STATED GOAL >> Nothing may be dropped or altered: reproduce all the data.

DATASET EXTRACT >>

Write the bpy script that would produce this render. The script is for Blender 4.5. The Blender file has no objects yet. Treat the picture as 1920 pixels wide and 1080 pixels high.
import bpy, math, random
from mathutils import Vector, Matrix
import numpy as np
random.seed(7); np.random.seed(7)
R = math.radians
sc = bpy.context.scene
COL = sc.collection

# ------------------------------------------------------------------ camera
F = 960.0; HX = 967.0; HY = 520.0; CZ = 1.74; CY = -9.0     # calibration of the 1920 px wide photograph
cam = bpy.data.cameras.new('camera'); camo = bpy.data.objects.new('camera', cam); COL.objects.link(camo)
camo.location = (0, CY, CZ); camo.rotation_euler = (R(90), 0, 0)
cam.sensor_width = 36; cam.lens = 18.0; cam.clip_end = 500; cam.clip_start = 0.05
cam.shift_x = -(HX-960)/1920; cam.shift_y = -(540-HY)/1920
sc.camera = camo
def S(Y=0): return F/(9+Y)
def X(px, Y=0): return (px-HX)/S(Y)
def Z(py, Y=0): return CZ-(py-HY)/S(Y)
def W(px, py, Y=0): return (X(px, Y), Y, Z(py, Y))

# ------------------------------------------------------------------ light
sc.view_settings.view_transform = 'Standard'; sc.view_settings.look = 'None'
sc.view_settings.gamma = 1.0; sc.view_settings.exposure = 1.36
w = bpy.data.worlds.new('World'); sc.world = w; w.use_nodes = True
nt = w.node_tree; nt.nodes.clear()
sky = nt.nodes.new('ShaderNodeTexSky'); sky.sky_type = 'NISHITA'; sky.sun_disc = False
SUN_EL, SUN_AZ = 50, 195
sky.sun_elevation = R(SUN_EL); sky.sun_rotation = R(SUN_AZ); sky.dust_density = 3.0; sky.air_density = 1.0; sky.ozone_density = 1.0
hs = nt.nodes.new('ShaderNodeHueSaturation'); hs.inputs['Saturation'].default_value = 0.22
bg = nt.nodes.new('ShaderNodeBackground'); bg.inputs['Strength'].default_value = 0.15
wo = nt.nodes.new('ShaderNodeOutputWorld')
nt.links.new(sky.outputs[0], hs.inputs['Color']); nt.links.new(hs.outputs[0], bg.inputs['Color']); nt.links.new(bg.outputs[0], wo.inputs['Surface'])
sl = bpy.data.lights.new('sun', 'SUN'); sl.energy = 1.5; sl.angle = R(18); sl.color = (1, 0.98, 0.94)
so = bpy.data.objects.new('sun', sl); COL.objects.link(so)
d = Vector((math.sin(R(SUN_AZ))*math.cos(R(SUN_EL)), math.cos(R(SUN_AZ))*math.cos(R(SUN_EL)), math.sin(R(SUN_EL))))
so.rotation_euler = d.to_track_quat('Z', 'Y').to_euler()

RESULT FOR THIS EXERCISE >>
Write the bpy script that would produce this render. The script is for Blender 4.5. The Blender file has no objects yet. Treat the picture as 1920 pixels wide and 1080 pixels high.
import bpy, math, random
from mathutils import Vector, Matrix
import numpy as np
random.seed(7); np.random.seed(7)
R = math.radians
sc = bpy.context.scene
COL = sc.collection

# ------------------------------------------------------------------ camera
F = 960.0; HX = 967.0; HY = 520.0; CZ = 1.74; CY = -9.0     # calibration of the 1920 px wide photograph
cam = bpy.data.cameras.new('camera'); camo = bpy.data.objects.new('camera', cam); COL.objects.link(camo)
camo.location = (0, CY, CZ); camo.rotation_euler = (R(90), 0, 0)
cam.sensor_width = 36; cam.lens = 18.0; cam.clip_end = 500; cam.clip_start = 0.05
cam.shift_x = -(HX-960)/1920; cam.shift_y = -(540-HY)/1920
sc.camera = camo
def S(Y=0): return F/(9+Y)
def X(px, Y=0): return (px-HX)/S(Y)
def Z(py, Y=0): return CZ-(py-HY)/S(Y)
def W(px, py, Y=0): return (X(px, Y), Y, Z(py, Y))

# ------------------------------------------------------------------ light
sc.view_settings.view_transform = 'Standard'; sc.view_settings.look = 'None'
sc.view_settings.gamma = 1.0; sc.view_settings.exposure = 1.36
w = bpy.data.worlds.new('World'); sc.world = w; w.use_nodes = True
nt = w.node_tree; nt.nodes.clear()
sky = nt.nodes.new('ShaderNodeTexSky'); sky.sky_type = 'NISHITA'; sky.sun_disc = False
SUN_EL, SUN_AZ = 50, 195
sky.sun_elevation = R(SUN_EL); sky.sun_rotation = R(SUN_AZ); sky.dust_density = 3.0; sky.air_density = 1.0; sky.ozone_density = 1.0
hs = nt.nodes.new('ShaderNodeHueSaturation'); hs.inputs['Saturation'].default_value = 0.22
bg = nt.nodes.new('ShaderNodeBackground'); bg.inputs['Strength'].default_value = 0.15
wo = nt.nodes.new('ShaderNodeOutputWorld')
nt.links.new(sky.outputs[0], hs.inputs['Color']); nt.links.new(hs.outputs[0], bg.inputs['Color']); nt.links.new(bg.outputs[0], wo.inputs['Surface'])
sl = bpy.data.lights.new('sun', 'SUN'); sl.energy = 1.5; sl.angle = R(18); sl.color = (1, 0.98, 0.94)
so = bpy.data.objects.new('sun', sl); COL.objects.link(so)
d = Vector((math.sin(R(SUN_AZ))*math.cos(R(SUN_EL)), math.cos(R(SUN_AZ))*math.cos(R(SUN_EL)), math.sin(R(SUN_EL))))
so.rotation_euler = d.to_track_quat('Z', 'Y').to_euler()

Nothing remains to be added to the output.